The exhibitions of Tacita Dean and Gerco de Ruijter showed two unique experiments with the camera and the medium of film. The exhibitions were associated with the 27th International Film Festival Rotterdam, which also showed a selection of Dean's films.

Gerco de Ruijter

Dutch artist Gerco de Ruijter (1961) experiments with the eye of the camera in an unusual way. He photographs landscapes through a camera attached to a kite. The bird's eye perspective and absence of a horizon line, our eye’s normal orientation point, create a peculiar and enigmatic abstraction of the Dutch landscape, making De Ruijter’s photographs closer to painting than to documentary photography. De Ruijter’s inventive and experimental working method permits us to go beyond the physical restrictions of our human vision. His work reminds us of our desire to see and our will to be able to realize an impossible experience.

In films shot from his kite, it becomes apparent how little control De Ruijter has over the images his camera records. Go and have a look at two of these films, shot from a kite (Quicktime): mov1 and mov1.

The viewer gets caught up in De Ruijter’s amazement with the beauty of what is for the human eye practically imperceptible –even unattainable– but which can be made visible with the help of the camera’s mechanical eye.

Tacita Dean

The work of British artist Tacita Dean (1965) revolves around the narrative character of cinema and the processes used to make films. Often inspired by chance discovery, she weaves her tales through films, photographs, drawings and objects. A picture or sentence in a book, a name or an incident, can lead to further investigation into the found subject. Her stories –which mostly recount mysterious incidents– shift between fact and fiction. Thus the viewer is able to draw his own interpretation from the complex web of associations evoked by the works.

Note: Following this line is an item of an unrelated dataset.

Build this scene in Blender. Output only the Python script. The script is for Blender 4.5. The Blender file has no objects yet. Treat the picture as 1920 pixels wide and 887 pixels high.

Dean untangles the medium of film in a variety of ways. Her exhibition appeared as a layered structure of projected and ‘real’ images, sound and stories. It presented film as the verbal and visual representation of sequential movement (storyboards drawn on blackboards); as sound (dubbing sheets and the work Foley Artist); as projected images and as stories (in the films); and as investigations and working processes (framed materials and documents).

In 1994, Witte de With presented the first phase of Dean’s project Girl Stowaway in the group exhibition WATT.